The Power of Scale

(2003) John Bodley

 

 

 

 

Bodley distinguishes two broad streams, or perspectives, in sociology – and claims that the model he presents in Power of Scale bridges them. One is the “interpretive, symbolic or postmodern” approach. This view, using Bodley’s example of feudal Southeast Asia, “emphasiz[es] cultural meanings and symbolic views … describ[ing] political rulers as benevolent figureheads who were primarily concerned with building temples, hosting ritual spectacles, and protecting the populace”. Under this account, I suppose, Bodley subsumes the views of those who hold that inequitable distribution of wealth is something of a necessary evil towards greater goals like the Hubble Space Telescope, Le Louvre, and the Great Pyramid of Giza.

The other is the “materialist, political-economic or practice” approach, which tends instead to express itself in terms of ‘exploitation’ and ‘power’. By my reading, Bodley’s work is more of an elaboration of the latter than its bridge to the former. Marx’ bicameral proletariat/bourgeoisie society is stretched out like a pyramidal accordion into a multi-tiered hierarchy with very gentle slopes. Ownership of factors of production is de-emphasized in favour of control over lower-tiered human beings, through the manifestation of ‘social power’.

Different types of society allow different scales of pyramid, and Bodley recognizes three scales – perhaps borrowed loosely from Eric Wolf’s division on the basis of ‘kin-ordered’, ‘tributary’ and ‘capitalist’ –modes of production. Bodley calls them the “domestic”, “political” and “commercial” –scales.

The picture that emerges is one of society as a pyramid whose slope is invariant, but whose height is determined by the size of the society it represents. The larger a society, the more tiers it can support, and the larger becomes the aggregate control (= power over underlings) by elites occupying the apex. However, Bodley acknowledges that the individual wealth of those occupying the base of the pyramid also increases with scale, so we get something like this:

In my picture of a society that is scaling up, I use income as a proxy for Bodley’s ‘social power’ – as he himself often does. The lowest-tier per-capita income increases from $1 to $2, while the increase between adjoining tiers remains constant (at factor 10). Average income increases from $2.80 to $14.86. However, and this is Bodley’s point, the majority see their relative income dropping: a drop relative to both total income and average income. The converse increase in the relative income of those in the upper tiers is tantamount to Bodley’s core contention: power becomes increasingly concentrated with scale.

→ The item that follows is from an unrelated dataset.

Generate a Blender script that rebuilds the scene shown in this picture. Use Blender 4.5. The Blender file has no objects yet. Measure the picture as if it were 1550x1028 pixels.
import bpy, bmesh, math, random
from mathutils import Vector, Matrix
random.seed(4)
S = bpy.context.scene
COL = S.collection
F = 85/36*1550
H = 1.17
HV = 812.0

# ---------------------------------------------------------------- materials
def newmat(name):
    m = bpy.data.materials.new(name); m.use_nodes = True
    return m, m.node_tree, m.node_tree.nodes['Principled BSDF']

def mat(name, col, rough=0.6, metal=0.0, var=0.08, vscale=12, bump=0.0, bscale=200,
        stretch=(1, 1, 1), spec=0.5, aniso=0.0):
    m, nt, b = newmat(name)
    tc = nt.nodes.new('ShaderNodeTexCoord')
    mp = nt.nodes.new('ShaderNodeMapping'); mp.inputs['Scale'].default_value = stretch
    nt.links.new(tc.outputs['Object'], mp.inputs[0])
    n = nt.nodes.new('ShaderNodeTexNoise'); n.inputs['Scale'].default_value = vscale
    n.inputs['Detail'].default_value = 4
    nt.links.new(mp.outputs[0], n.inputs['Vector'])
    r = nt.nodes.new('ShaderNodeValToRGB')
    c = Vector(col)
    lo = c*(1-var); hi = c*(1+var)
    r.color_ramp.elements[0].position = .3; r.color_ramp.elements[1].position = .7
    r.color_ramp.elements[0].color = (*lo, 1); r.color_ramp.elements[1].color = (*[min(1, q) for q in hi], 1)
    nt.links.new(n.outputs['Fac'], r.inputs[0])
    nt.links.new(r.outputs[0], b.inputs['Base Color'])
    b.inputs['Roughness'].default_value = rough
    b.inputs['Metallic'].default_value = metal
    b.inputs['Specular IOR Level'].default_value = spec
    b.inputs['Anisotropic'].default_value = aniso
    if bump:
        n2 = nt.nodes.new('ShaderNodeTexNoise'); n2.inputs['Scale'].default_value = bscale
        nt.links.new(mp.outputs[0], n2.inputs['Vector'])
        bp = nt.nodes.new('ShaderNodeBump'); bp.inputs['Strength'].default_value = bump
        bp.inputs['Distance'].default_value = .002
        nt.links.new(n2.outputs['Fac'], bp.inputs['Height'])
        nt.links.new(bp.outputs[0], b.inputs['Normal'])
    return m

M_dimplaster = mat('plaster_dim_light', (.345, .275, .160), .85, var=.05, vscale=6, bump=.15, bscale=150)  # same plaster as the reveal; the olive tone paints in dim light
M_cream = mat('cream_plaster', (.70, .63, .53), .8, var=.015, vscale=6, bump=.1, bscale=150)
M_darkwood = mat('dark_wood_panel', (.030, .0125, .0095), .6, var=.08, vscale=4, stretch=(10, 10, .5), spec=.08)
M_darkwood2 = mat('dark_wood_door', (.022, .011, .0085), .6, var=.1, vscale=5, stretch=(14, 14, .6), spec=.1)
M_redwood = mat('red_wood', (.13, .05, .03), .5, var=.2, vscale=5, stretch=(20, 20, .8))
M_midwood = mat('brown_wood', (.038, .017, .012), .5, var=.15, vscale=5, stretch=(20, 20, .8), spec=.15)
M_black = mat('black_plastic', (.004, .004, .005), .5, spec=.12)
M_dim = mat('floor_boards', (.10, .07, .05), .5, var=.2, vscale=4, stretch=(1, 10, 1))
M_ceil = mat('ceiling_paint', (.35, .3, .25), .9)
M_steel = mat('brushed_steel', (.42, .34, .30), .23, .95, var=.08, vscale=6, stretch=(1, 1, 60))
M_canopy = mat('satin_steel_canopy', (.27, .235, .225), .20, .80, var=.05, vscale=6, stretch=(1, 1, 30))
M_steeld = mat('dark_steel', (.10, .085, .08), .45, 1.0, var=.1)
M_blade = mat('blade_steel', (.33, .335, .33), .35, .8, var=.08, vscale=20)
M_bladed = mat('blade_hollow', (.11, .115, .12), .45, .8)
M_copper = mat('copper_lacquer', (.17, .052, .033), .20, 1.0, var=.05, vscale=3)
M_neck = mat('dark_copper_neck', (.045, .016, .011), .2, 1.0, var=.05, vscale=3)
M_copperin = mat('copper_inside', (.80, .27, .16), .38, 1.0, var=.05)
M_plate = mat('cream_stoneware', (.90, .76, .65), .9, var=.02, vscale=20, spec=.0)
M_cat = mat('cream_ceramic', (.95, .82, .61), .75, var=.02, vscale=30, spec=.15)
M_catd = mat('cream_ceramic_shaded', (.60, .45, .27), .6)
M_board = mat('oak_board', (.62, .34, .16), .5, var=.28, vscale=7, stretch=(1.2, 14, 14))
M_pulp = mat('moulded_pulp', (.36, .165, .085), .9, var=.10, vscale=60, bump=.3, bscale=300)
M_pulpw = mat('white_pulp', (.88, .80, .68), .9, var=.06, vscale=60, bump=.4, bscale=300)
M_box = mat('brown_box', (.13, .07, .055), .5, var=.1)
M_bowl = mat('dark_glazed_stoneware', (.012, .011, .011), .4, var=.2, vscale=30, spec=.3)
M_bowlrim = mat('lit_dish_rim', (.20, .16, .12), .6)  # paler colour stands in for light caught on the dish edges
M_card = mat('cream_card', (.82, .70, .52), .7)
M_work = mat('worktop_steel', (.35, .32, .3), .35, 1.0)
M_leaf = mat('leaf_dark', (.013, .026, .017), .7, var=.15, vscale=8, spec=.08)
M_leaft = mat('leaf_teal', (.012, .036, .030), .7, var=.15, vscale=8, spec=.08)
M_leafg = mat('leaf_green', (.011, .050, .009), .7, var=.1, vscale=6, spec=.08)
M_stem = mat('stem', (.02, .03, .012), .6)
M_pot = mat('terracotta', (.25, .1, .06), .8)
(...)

The so-called ‘progressivist’ argument is aptly epitomized by Bodley as the idea that “over the long run people have in sum been getting richer, and more moral, as the scale of culture has increased.” Curiously, Bodley’s model and all his supporting data can actually be taken to support that view, if one chooses to use absolute wealth as the unit of analysis. To balance that argument, many recent findings from the science of happiness can be brought to bear: more than any factor, ceteris paribus, it is the disparity in socio-economic status between members of a society that correlates with overall well-being.